(Data excerpt)
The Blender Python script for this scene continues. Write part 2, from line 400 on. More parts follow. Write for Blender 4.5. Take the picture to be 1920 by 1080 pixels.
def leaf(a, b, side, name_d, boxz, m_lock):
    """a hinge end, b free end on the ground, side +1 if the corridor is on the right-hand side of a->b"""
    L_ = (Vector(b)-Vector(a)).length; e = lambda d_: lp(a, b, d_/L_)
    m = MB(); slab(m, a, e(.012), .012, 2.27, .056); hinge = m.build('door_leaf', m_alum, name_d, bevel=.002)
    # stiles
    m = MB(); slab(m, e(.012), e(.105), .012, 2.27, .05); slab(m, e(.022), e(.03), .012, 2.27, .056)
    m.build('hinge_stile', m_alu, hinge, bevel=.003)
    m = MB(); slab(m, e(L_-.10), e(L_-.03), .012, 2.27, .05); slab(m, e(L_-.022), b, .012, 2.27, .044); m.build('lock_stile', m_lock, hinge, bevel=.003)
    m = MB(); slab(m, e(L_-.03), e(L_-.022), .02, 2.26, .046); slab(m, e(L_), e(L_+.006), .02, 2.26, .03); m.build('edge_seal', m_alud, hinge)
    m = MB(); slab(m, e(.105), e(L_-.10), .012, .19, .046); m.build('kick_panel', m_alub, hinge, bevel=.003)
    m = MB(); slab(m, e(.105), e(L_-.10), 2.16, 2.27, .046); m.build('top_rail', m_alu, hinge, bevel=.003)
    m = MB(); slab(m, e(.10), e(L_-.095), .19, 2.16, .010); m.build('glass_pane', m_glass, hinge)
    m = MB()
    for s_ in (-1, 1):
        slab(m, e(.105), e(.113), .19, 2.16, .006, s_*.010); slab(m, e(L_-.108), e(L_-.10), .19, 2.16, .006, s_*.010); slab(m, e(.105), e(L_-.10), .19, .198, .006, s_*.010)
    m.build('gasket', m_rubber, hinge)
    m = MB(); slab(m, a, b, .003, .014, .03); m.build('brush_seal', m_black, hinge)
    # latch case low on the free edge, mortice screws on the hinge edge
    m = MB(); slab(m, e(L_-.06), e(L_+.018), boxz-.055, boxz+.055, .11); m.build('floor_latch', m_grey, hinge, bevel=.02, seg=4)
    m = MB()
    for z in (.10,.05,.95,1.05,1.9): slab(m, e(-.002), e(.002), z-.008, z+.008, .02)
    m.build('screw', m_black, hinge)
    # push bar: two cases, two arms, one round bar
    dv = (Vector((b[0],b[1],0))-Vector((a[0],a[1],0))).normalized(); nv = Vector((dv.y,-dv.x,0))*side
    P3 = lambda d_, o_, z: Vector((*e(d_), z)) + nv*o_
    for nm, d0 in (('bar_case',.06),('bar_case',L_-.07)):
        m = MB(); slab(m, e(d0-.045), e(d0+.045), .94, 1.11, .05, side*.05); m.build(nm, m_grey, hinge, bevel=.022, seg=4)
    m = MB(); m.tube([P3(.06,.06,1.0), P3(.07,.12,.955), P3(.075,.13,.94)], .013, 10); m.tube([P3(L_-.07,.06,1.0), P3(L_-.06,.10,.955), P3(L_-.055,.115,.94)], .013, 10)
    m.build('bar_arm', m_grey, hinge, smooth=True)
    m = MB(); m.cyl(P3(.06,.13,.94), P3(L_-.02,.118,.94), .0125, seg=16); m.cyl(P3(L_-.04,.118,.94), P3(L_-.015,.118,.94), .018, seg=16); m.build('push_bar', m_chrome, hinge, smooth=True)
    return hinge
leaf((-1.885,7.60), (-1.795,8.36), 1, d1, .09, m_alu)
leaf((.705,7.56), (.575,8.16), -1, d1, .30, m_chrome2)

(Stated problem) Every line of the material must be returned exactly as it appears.

(Correct output)
The Blender Python script for this scene continues. Write part 2, from line 400 on. More parts follow. Write for Blender 4.5. Take the picture to be 1920 by 1080 pixels.
def leaf(a, b, side, name_d, boxz, m_lock):
    """a hinge end, b free end on the ground, side +1 if the corridor is on the right-hand side of a->b"""
    L_ = (Vector(b)-Vector(a)).length; e = lambda d_: lp(a, b, d_/L_)
    m = MB(); slab(m, a, e(.012), .012, 2.27, .056); hinge = m.build('door_leaf', m_alum, name_d, bevel=.002)
    # stiles
    m = MB(); slab(m, e(.012), e(.105), .012, 2.27, .05); slab(m, e(.022), e(.03), .012, 2.27, .056)
    m.build('hinge_stile', m_alu, hinge, bevel=.003)
    m = MB(); slab(m, e(L_-.10), e(L_-.03), .012, 2.27, .05); slab(m, e(L_-.022), b, .012, 2.27, .044); m.build('lock_stile', m_lock, hinge, bevel=.003)
    m = MB(); slab(m, e(L_-.03), e(L_-.022), .02, 2.26, .046); slab(m, e(L_), e(L_+.006), .02, 2.26, .03); m.build('edge_seal', m_alud, hinge)
    m = MB(); slab(m, e(.105), e(L_-.10), .012, .19, .046); m.build('kick_panel', m_alub, hinge, bevel=.003)
    m = MB(); slab(m, e(.105), e(L_-.10), 2.16, 2.27, .046); m.build('top_rail', m_alu, hinge, bevel=.003)
    m = MB(); slab(m, e(.10), e(L_-.095), .19, 2.16, .010); m.build('glass_pane', m_glass, hinge)
    m = MB()
    for s_ in (-1, 1):
        slab(m, e(.105), e(.113), .19, 2.16, .006, s_*.010); slab(m, e(L_-.108), e(L_-.10), .19, 2.16, .006, s_*.010); slab(m, e(.105), e(L_-.10), .19, .198, .006, s_*.010)
    m.build('gasket', m_rubber, hinge)
    m = MB(); slab(m, a, b, .003, .014, .03); m.build('brush_seal', m_black, hinge)
    # latch case low on the free edge, mortice screws on the hinge edge
    m = MB(); slab(m, e(L_-.06), e(L_+.018), boxz-.055, boxz+.055, .11); m.build('floor_latch', m_grey, hinge, bevel=.02, seg=4)
    m = MB()
    for z in (.10,.05,.95,1.05,1.9): slab(m, e(-.002), e(.002), z-.008, z+.008, .02)
    m.build('screw', m_black, hinge)
    # push bar: two cases, two arms, one round bar
    dv = (Vector((b[0],b[1],0))-Vector((a[0],a[1],0))).normalized(); nv = Vector((dv.y,-dv.x,0))*side
    P3 = lambda d_, o_, z: Vector((*e(d_), z)) + nv*o_
    for nm, d0 in (('bar_case',.06),('bar_case',L_-.07)):
        m = MB(); slab(m, e(d0-.045), e(d0+.045), .94, 1.11, .05, side*.05); m.build(nm, m_grey, hinge, bevel=.022, seg=4)
    m = MB(); m.tube([P3(.06,.06,1.0), P3(.07,.12,.955), P3(.075,.13,.94)], .013, 10); m.tube([P3(L_-.07,.06,1.0), P3(L_-.06,.10,.955), P3(L_-.055,.115,.94)], .013, 10)
    m.build('bar_arm', m_grey, hinge, smooth=True)
    m = MB(); m.cyl(P3(.06,.13,.94), P3(L_-.02,.118,.94), .0125, seg=16); m.cyl(P3(L_-.04,.118,.94), P3(L_-.015,.118,.94), .018, seg=16); m.build('push_bar', m_chrome, hinge, smooth=True)
    return hinge
leaf((-1.885,7.60), (-1.795,8.36), 1, d1, .09, m_alu)
leaf((.705,7.56), (.575,8.16), -1, d1, .30, m_chrome2)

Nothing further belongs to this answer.